Vent de panique progressiste
C’est pourquoi un vent de panique a soufflé sur le camp européiste et progressiste en Pologne quand on a appris l’année dernière que, en raison de ses difficultés financières, Warner Bros. Discovery, l’actuel propriétaire du Groupe TVN, souhaitait vendre ses chaînes polonaises. D’après des sources de Reuters citées par le site polonais spécialisé dans les médias Wirtualne Media, la valeur du groupe TVN serait estimée à environ 1 milliard d’euros. Les premières rumeurs de mise en vente avaient circulé pendant l’été, mais c’est en décembre, quand il a été question d’un possible rachat par un groupe hongrois proche du parti de Viktor Orbán, que cela a provoqué des remous au sein du gouvernement polonais.

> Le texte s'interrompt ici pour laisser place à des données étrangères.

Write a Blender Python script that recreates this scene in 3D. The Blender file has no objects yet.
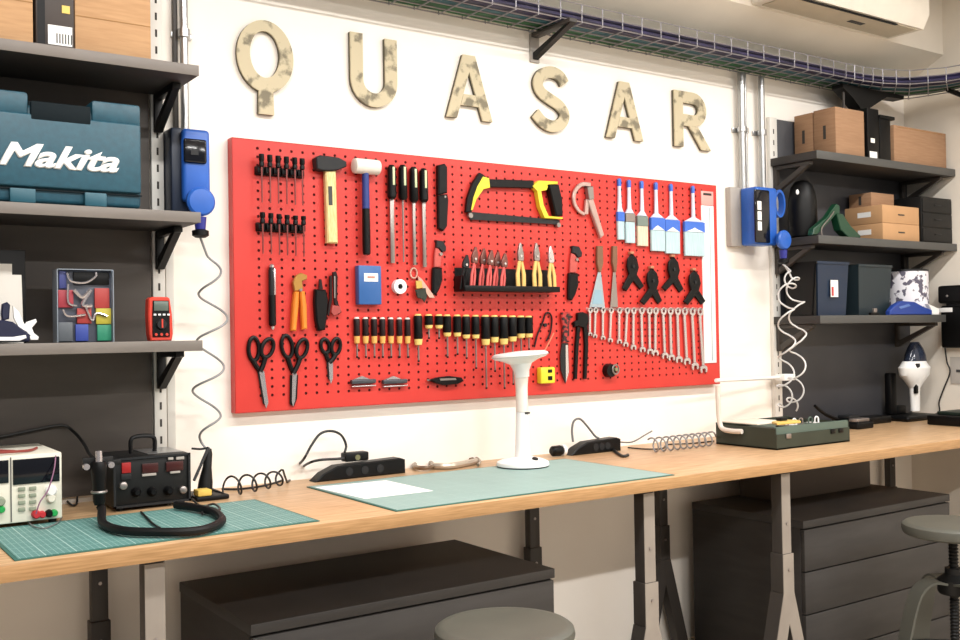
import bpy, bmesh, math, random
from mathutils import Vector, Matrix
random.seed(7)
SC = bpy.context.scene
COL = SC.collection
PI = math.pi

# ------------------------------------------------------------------ camera calibration
FPX, YAW, PITCH, ROLL = 1008.455, 0.602479, 0.0132088, -0.0168613
CAM = Vector((0.0, -3.0, 1.3785))
_cy, _sy = math.cos(YAW), math.sin(YAW)
_F = Vector((_sy*math.cos(PITCH), _cy*math.cos(PITCH), math.sin(PITCH)))
_R = Vector((_cy, -_sy, 0.0))
_U = _R.cross(_F)
_R, _U = _R*math.cos(ROLL)+_U*math.sin(ROLL), -_R*math.sin(ROLL)+_U*math.cos(ROLL)
def _ray(x, y): return _F + _R*((x-480)/FPX) - _U*((y-320)/FPX)
def wp(x, y, off=0.0):
    """point on the plane standing `off` metres in front of the back wall"""
    d = _ray(x, y); return CAM + d*((CAM_D-off)/d.y)
CAM_D = 3.0
def lp(x, y, z):
    """point on the level plane at height z"""
    d = _ray(x, y); return CAM + d*((z-CAM.z)/d.z)
def sp(x, y, X):
    """point on the plane at X, parallel to the side wall"""
    d = _ray(x, y); return CAM + d*(X/d.x)
def wxz(x, y, off=0.05):
    p = wp(x, y, off); return (p.x, p.z)

cd = bpy.data.cameras.new('camera')
cd.sensor_width = 36; cd.lens = FPX/960*36; cd.clip_start = 0.05
co = bpy.data.objects.new('camera', cd); COL.objects.link(co)
m = Matrix((_R, _U, -_F)).transposed().to_4x4(); m.translation = CAM
co.matrix_world = m
SC.camera = co

# ------------------------------------------------------------------ materials
def lin(c):
    if isinstance(c, str):
        c = tuple(int(c[i:i+2], 16)/255 for i in (0, 2, 4))
    return tuple((v/12.92 if v <= .04045 else ((v+.055)/1.055)**2.4) for v in c) + (1,)
MATS = {}
def mat(name, col, rough=.5, metal=0, col2=None, scale=8, stretch=(1,1,1), bump=0, spec=.5, trans=0, alpha=1, detail=4, emit=0, ramp=(.35,.65)):
    if name in MATS: return MATS[name]
    m = bpy.data.materials.new(name); m.use_nodes = True; nt = m.node_tree; N = nt.nodes; Lk = nt.links
    b = N['Principled BSDF']
    b.inputs['Base Color'].default_value = lin(col); b.inputs['Roughness'].default_value = rough
    b.inputs['Metallic'].default_value = metal; b.inputs['Specular IOR Level'].default_value = spec
    b.inputs['Transmission Weight'].default_value = trans; b.inputs['Alpha'].default_value = alpha
    tc = N.new('ShaderNodeTexCoord'); mp = N.new('ShaderNodeMapping'); mp.inputs['Scale'].default_value = stretch
    no = N.new('ShaderNodeTexNoise'); no.inputs['Scale'].default_value = scale; no.inputs['Detail'].default_value = detail
    Lk.new(tc.outputs['Object'], mp.inputs['Vector']); Lk.new(mp.outputs['Vector'], no.inputs['Vector'])
    cr = N.new('ShaderNodeValToRGB'); cr.color_ramp.elements[0].position = ramp[0]; cr.color_ramp.elements[1].position = ramp[1]
    c1 = lin(col)
    c2 = lin(col2) if col2 else tuple(v*.93 for v in c1[:3])+(1,)
    cr.color_ramp.elements[0].color = c2; cr.color_ramp.elements[1].color = c1
    Lk.new(no.outputs['Fac'], cr.inputs['Fac']); Lk.new(cr.outputs['Color'], b.inputs['Base Color'])
    if bump:
        bp = N.new('ShaderNodeBump'); bp.inputs['Strength'].default_value = bump; bp.inputs['Distance'].default_value = .002
        Lk.new(no.outputs['Fac'], bp.inputs['Height']); Lk.new(bp.outputs['Normal'], b.inputs['Normal'])
    if emit:
        b.inputs['Emission Color'].default_value = lin(col); b.inputs['Emission Strength'].default_value = emit
    MATS[name] = m; return m

def grid_mat(name, base, line, step, lw, big=None):
    m = mat(name, base, .55, scale=6)
    nt = m.node_tree; N = nt.nodes; Lk = nt.links; b = N['Principled BSDF']
    tc = N.new('ShaderNodeTexCoord')
    def brick(st, w):
        br = N.new('ShaderNodeTexBrick'); br.offset = 0; br.squash = 1
        br.inputs['Scale'].default_value = 1; br.inputs['Brick Width'].default_value = st; br.inputs['Row Height'].default_value = st
        br.inputs['Mortar Size'].default_value = w; br.inputs['Mortar Smooth'].default_value = .3
        Lk.new(tc.outputs['Object'], br.inputs['Vector']); return br
    prev = b.inputs['Base Color'].links[0].from_socket
    for st, w, f in ((step, lw, .55), (step*5, lw*1.6, .75)):
        br = brick(st, w); mul = N.new('ShaderNodeMath'); mul.operation = 'MULTIPLY'; mul.inputs[1].default_value = f
        Lk.new(br.outputs['Fac'], mul.inputs[0])
        mx = N.new('ShaderNodeMix'); mx.data_type = 'RGBA'; mx.inputs['B'].default_value = (0,0,0,1)
        mx.inputs[7].default_value = lin(line)
        Lk.new(mul.outputs[0], mx.inputs[0]); Lk.new(prev, mx.inputs[6]); prev = mx.outputs[2]
    Lk.new(prev, b.inputs['Base Color'])
    return m

M = dict(
 wall=mat('white_plaster', 'FAF4EB', .9, col2='F7F0E6', scale=3, bump=.05),
 sidewall=mat('cream_plaster', 'EDE4D6', .9, scale=3, bump=.05),
 ceil=mat('ceiling_paint', 'DDD6CC', .9, scale=2),
 floor=mat('floor_concrete', 'B8AC9C', .6, scale=4),
 oak=mat('oak_laminate', 'D3B088', .42, col2='A98660', scale=7, stretch=(1.2,14,8), detail=6, ramp=(.3,.7)),
 oakedge=mat('oak_edge', 'BC9264', .5, col2='9C764A', scale=9, stretch=(1.2,10,26), detail=6, ramp=(.3,.7)),
 red=mat('red_enamel', 'CE372E', .42, col2='C63028', scale=4),
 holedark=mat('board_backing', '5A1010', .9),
 char=mat('charcoal_laminate', '353230', .6, col2='2E2B29', scale=5, stretch=(1,1,6)),
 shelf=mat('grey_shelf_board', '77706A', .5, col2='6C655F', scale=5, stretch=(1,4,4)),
 shelfR=mat('graphite_shelf_board', '4A4A48', .5, scale=5),
 panel=mat('dark_back_panel', '4A443F', .6, col2='423C38', scale=3, stretch=(1,1,5)),
 panelR=mat('slate_back_panel', '3F4044', .45, col2='37383D', scale=3),
 rail=mat('white_slotted_steel', 'E2DFD8', .4, scale=5),
 slot=mat('slot_dark', '3A3632', .8),
 black=mat('black_plastic', '060607', .45, col2='040405', spec=.25),
 satin=mat('satin_black_metal', '0E0E0E', .5, spec=.35),
 rubber=mat('black_rubber', '09090A', .6, spec=.3),
 drkgrey=mat('dark_grey_plastic', '222325', .5, spec=.3),
 steel=mat('tool_steel', '9C9490', .34, .75, scale=20),
 chrome=mat('polished_chrome', 'CFC8C9', .25, .8, scale=10),
 bluesteel=mat('brushed_blade', 'A9BAC4', .35, .6, scale=30, stretch=(8,1,1)),
 galv=mat('galvanised_steel', 'B4B5B5', .28, .85, scale=20),
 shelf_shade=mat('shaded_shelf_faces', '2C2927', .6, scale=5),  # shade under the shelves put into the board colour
 clampm=mat('satin_rose_steel', 'C4A8A0', .35, .5, scale=20),
 wood=mat('ash_handle_wood', 'E6D29A', .5, col2='D2B878', scale=30, stretch=(6,6,1)),
 white=mat('white_plastic', 'F2F2F0', .35, col2='EDEDEB'),
 offwhite=mat('offwhite_nylon', 'E8E0D6', .5),
 blue=mat('cobalt_plastic', '2A62BE', .38, col2='255AB0'),
 dblue=mat('deep_blue_grip', '24387E', .5),
 navy=mat('navy_plastic', '12263E', .5),
 teal=mat('teal_toolcase_plastic', '1D4F60', .45, col2='194656', scale=60, bump=.15),
 tealdark=mat('teal_case_recess', '05141A', .7, spec=.2),
 yellow=mat('yellow_enamel', 'E8D93A', .35, col2='DFCE30'),
 ferrule=mat('cream_screwdriver_collar', 'F0D07A', .4),
 orange=mat('orange_grip', 'E88A2C', .45, col2='D9791F'),
 gold=mat('brass_joint', 'B98A45', .35, .5),
 redgrip=mat('coral_red_grip', 'D9463F', .45),
 pinkgrip=mat('faded_red_grip', 'E0605C', .5),
 maroon=mat('dark_maroon_plastic', '1C080A', .5, spec=.3),
 greenbox=mat('olive_green_metal', '2F372C', .55, col2='293126', scale=12),
 greentray=mat('pale_green_case', '4F6056', .5, scale=12),
 dgreen=mat('dark_green_plastic', '12402A', .4),
 card=mat('brown_cardboard', 'C09870', .85, col2='B58D66', scale=12, stretch=(1,1,10)),
 cardR=mat('kraft_cardboard', 'A07C5E', .85, col2='967356', scale=12, stretch=(1,1,10)),
 tapeline=mat('cardboard_crease', '9C7548', .85),
 kraft=mat('light_kraft_card', 'BC9268', .8, scale=10),
 label=mat('white_paper_label', 'F4F3EF', .7),
 ink=mat('printed_ink', '4A4A4A', .8),
 paper=mat('white_paper', 'FBFBFA', .8),
 coil=mat('clear_grey_cable', '8E8F90', .35),
 coilw=mat('pale_coiled_cable', 'CFCFCD', .35),
 cabl=mat('black_cable', '121212', .45),
 cabgrey=mat('grey_cable', '6A6A6A', .5),
 cabgreen=mat('green_network_cable', '165A2E', .5, col2='0E4220'),
 cabpurple=mat('purple_network_cable', '2A2550', .5, col2='1A1636'),
 cabteal=mat('teal_network_cable', '1E5560', .5),
 wire=mat('galvanised_wire', '9C9AA0', .4, .6),
 bristle=mat('pale_blue_bristle', 'BFD6DA', .8, col2='A9C4CA', scale=60, stretch=(6,1,.3)),
 bristlec=mat('cream_bristle', 'DDD2BC', .8, col2='CABCA2', scale=60, stretch=(6,1,.3)),
 brushblue=mat('brush_blue', '3E6FD0', .4),
 brushh=mat('pearl_brush_handle', 'D6DDEE', .35),
 stool=mat('grey_stool_lacquer', '585850', .45, col2='51514A'),
 leg=mat('warm_grey_steel', '948B81', .45, col2='8A8178'),
 legdark=mat('dark_and_shaded_steel', '3A3531', .5),  # dark steel parts; also stands in for shaded trestle leg sides
 letter=mat('printed_map_plywood', 'C6BA9C', .7, col2='7E7662', scale=22, detail=10, ramp=(.40,.50)),
 letteredge=mat('plywood_edge', '5E5848', .8),
 psu=mat('cream_instrument_panel', 'E3DFCF', .5),
 glass=mat('display_black_glass', '0A0C14', .12),
 led=mat('red_led_digits', 'A01A1A', .4),
 dredp=mat('dim_red_display', '3E1412', .3),
 grn=mat('green_terminal', '1E9A4A', .4),
 clear=mat('clear_blister_plastic', 'E8EEF0', .08, trans=.9, alpha=1),
 smoke=mat('smoked_clear_plastic', '30384A', .12, trans=.3),
 tan=mat('tan_yellow_plastic', 'D6B860', .5),
 ac=mat('aircon_casing', 'F0E9DC', .45), acgrey=mat('aircon_panel', 'C9BEA8', .5),
 greyback=mat('grey_mounting_plate', 'A9A29A', .5),
 newsprint=mat('printed_white_wrap', 'E6E4EA', .7, col2='5A5666', scale=28, detail=3, ramp=(.42,.46)),
)
M['mat'] = grid_mat('cutting_mat_teal', '4E837E', 'BCD4CE', .0125, .0008)
M['mat2'] = grid_mat('cutting_mat_sage', '8CABA6', 'A8C2BC', .0125, .0006)
M['matedge'] = mat('cutting_mat_border', '3C6A60', .6)

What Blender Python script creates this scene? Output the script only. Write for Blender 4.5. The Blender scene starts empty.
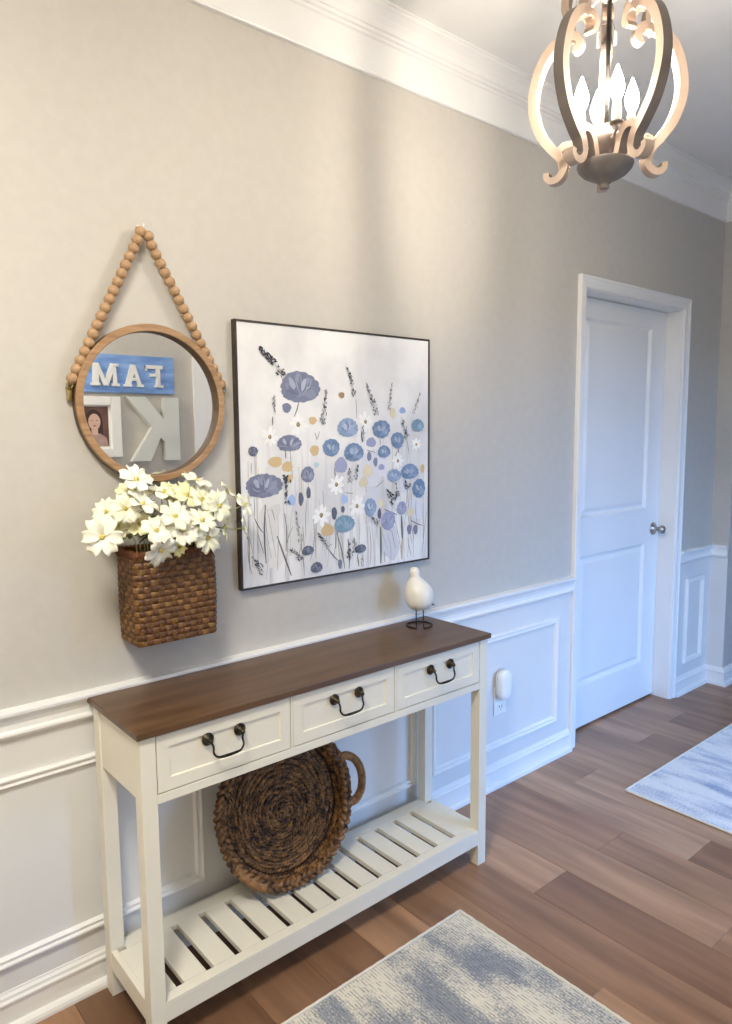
import bpy, bmesh, math, random
from mathutils import Vector, Matrix
R = math.radians
PI = math.pi
scene = bpy.context.scene
COL = scene.collection

# ------------------------------------------------------------------ camera
cam_d = bpy.data.cameras.new('camera'); cam = bpy.data.objects.new('camera', cam_d); COL.objects.link(cam)
fw = Vector((0.64289179, 0.75771721, -0.11204813)); rt = Vector((0.76193662, -0.64760617, -0.00767117)); up = Vector((0.07837564, 0.08044184, 0.99367317))
M3 = Matrix((rt, up, -fw)).transposed()
cam.matrix_world = Matrix.Translation((-0.16031804, -1.79738712, 1.44799696)) @ M3.to_4x4()
cam_d.sensor_fit = 'AUTO'; cam_d.sensor_width = 36.0; cam_d.lens = 716.61 * 36.0 / 1024.0
cam_d.clip_start = 0.02
scene.camera = cam

# ------------------------------------------------------------------ sky, daylight through the entrance glass, hall light, exposure
world = bpy.data.worlds.new('sky'); scene.world = world; world.use_nodes = True
bg = world.node_tree.nodes['Background']
bg.inputs['Strength'].default_value = 12.5
_wn = world.node_tree.nodes; _wl = world.node_tree.links
_tc = _wn.new('ShaderNodeTexCoord'); _sx = _wn.new('ShaderNodeSeparateXYZ'); _mr = _wn.new('ShaderNodeMapRange'); _mc = _wn.new('ShaderNodeMix'); _mc.data_type = 'RGBA'
_mr.inputs['From Min'].default_value = -0.03; _mr.inputs['From Max'].default_value = 0.03
_wl.new(_tc.outputs['Generated'], _sx.inputs[0]); _wl.new(_sx.outputs['Z'], _mr.inputs['Value']); _wl.new(_mr.outputs[0], _mc.inputs['Factor'])
_mc.inputs['A'].default_value = (0.075, 0.08, 0.08, 1)        # ground outside
_mc.inputs['B'].default_value = (0.22, 0.48, 1.0, 1)          # open sky
_wl.new(_mc.outputs['Result'], bg.inputs['Color'])
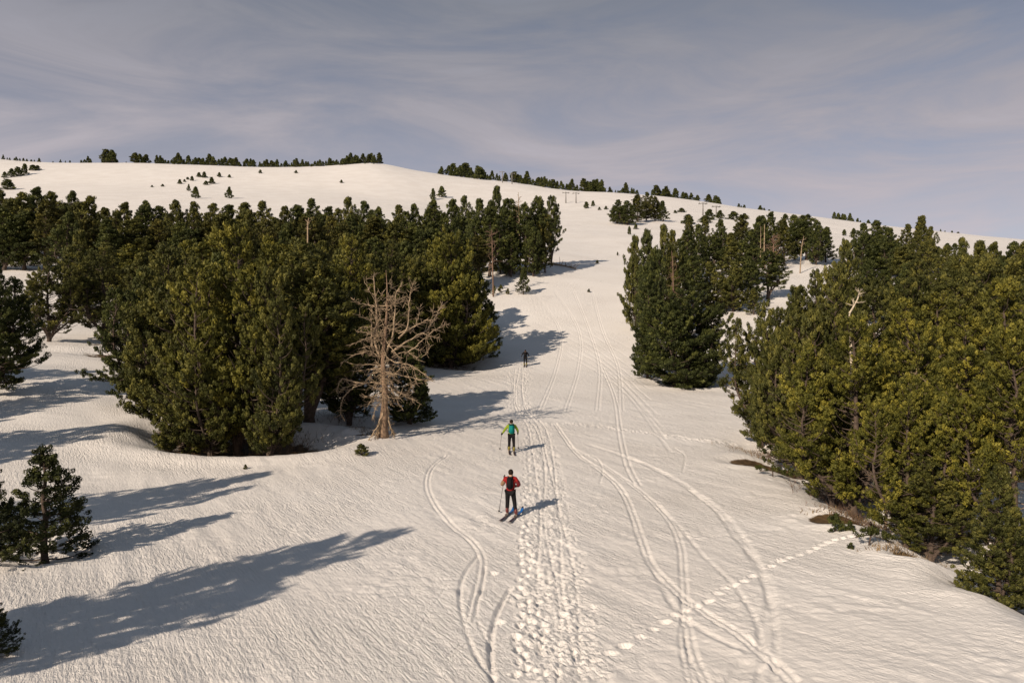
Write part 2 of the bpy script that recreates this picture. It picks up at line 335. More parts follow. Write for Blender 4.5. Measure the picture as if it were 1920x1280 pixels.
for (px, py) in [(925, 1075), (937, 1167), (1018, 1170), (1000, 1190), (1055, 1152), (965, 1195)]:
    h = hit(px, py); PRINTS.append((h[0], h[1], .12, .12, 0, .06, .015))

# ------------------------------------------------------------------ the snow slope, one sheet
def grid_axis(a, b, f):
    r = [a]
    while r[-1] < b: r.append(r[-1] + f(r[-1]))
    return r
xr = grid_axis(0, 1500, lambda x: .042 if x < 11.8 else (.06 if x < 16 else min(60, .06 + (x - 16) * .06)))
xl = grid_axis(0, 1500, lambda x: .042 if x < 4.5 else (.085 if x < 17 else min(60, .085 + (x - 17) * .06)))
XS = np.array([-x for x in xl[:0:-1]] + xr)
YS = np.array(grid_axis(3, 2400, lambda y: .5 if y < 10 else (.25 if y < 13 else (.048 if y < 15 else (min(.26, y * y / 8800) if y < 92 else min(60, .26 + (y - 92) * .035))))))
gx, gy = np.meshgrid(XS, YS); gz = base_z(gx, gy)
_band = YS < 130
sub = np.s_[:_band.sum(), :]
X_, Y_ = gx[sub], gy[sub]
det = np.zeros_like(X_); soil = np.zeros_like(gz)
ca, sa = math.cos(R(-58)), math.sin(R(-58))
xa, ya = X_ * ca + Y_ * sa, -X_ * sa + Y_ * ca
wst = smooth(110, 50, Y_)
det += wst * (.020 * noise(xa / 4.0, ya / .8, 21) + .010 * noise(xa / 1.6, ya / .3, 22) + .011 * fbm(X_ / .24, Y_ / .2, 2, 23) + .03 * fbm(X_ / .5, Y_ / .5, 2, 27) * smooth(.05, .6, noise(X_ / 2.2, Y_ / 2.2, 28)))
rip = smooth(-.1, .5, noise(X_ / 7, Y_ / 6, 31))
det += wst * rip * .026 * noise(xa / 6.5, ya / .6, 25)
_o = np.argsort(SKINW[:, 1]); _sd = (X_ - np.interp(Y_, SKINW[_o, 1], SKINW[_o, 0])) / np.interp(Y_, [14, 28, 45, 80], [1.0, .95, .8, 1.4])
_bw = smooth(1.08, .8, np.abs(_sd - .1 + .25 * noise(X_ / .8, Y_ / .8, 71))) * smooth(84, 70, Y_)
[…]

Donald Tusk bloque le processus
Pour éviter de perdre le soutien politique et idéologique des chaînes du groupe TVN, le premier ministre Donald Tusk a alors fait adopter un décret gouvernemental pour inscrire ce groupe ainsi que son concurrent Polsat, et donc les deux grands groupes de télévision privés fonctionnant en Pologne, sur la liste des entreprises stratégiques protégées. Ce faisant, le gouvernement polonais aura désormais son mot à dire et pourra bloquer le rachat de ces télévisions par des acteurs indésirables à ses yeux. Officiellement, il s’agit d’éviter que les télévisions polonaises ne tombent aux mains des Russes ou des Chinois, mais la ficelle est grosse. Et une fois de plus, Donald Tusk enfreint la loi polonaise. Celle-ci permet en effet d’inscrire sur la liste des entreprises stratégiques protégées des entreprises des secteurs de l’énergie et des télécommunications mais pas des médias. Pour le président du Conseil national de la radio et de la télévision (KRRiT), c’est même contraire à la Constitution. Mais Donald Tusk sait qu’il peut toujours compter sur le soutien de Bruxelles car – il l’a dit lui-même ouvertement – la Pologne est désormais une « démocratie combative ». Avec les groupes TVN et Polsat, il y a désormais 17 entreprises stratégiques protégées inscrites sur cette liste.
Vente de Warner Bros ?
Ce n’est toutefois pas la fin des soucis de Donald Tusk. Cinq jours après l’adoption du décret pour protéger TVN contre une vente à un groupe qui pourrait en changer la ligne éditoriale, on apprenait dans les médias polonais que le groupe Fox Corporation, propriétaire de la chaîne conservatrice américaine d’information en continu Fox News, pourrait racheter Warner Bros. Discovery, Groupe TVN inclus. Cependant, le Groupe TVN pourrait toujours être vendu séparément. Parmi les racheteurs potentiels, la presse italienne signale MediaForEurope, le groupe de la famille Berlusconi. Mais il y a aussi deux offres polonaises qui pourraient mieux convenir à Donald Tusk.
Les Américains mécontents
À condition toutefois que l’administration américaine n’intervienne pas comme elle l’avait déjà fait sous Donald Trump pour défendre les intérêts américains dans le Groupe TVN. Avant même le retour aux commandes de Trump, l’administration Biden elle-même a réagi négativement à l’annonce de l’inscription du Groupe TVN sur la liste des entreprises stratégiques protégées, avec un communiqué affirmant, à propos de cette prétendue protection contre une prise de contrôle par des intérêts russes ou chinois :
« Il est nécessaire de veiller à ce que les médias restent libres de toute ingérence hostile, mais l’accent doit être mis sur la lutte contre de telles activités et non sur l’utilisation abusive des médias à des fins de politique nationale. »
Donald Tusk a encore la cote à Bruxelles, mais plus à Washington. Le feuilleton continue.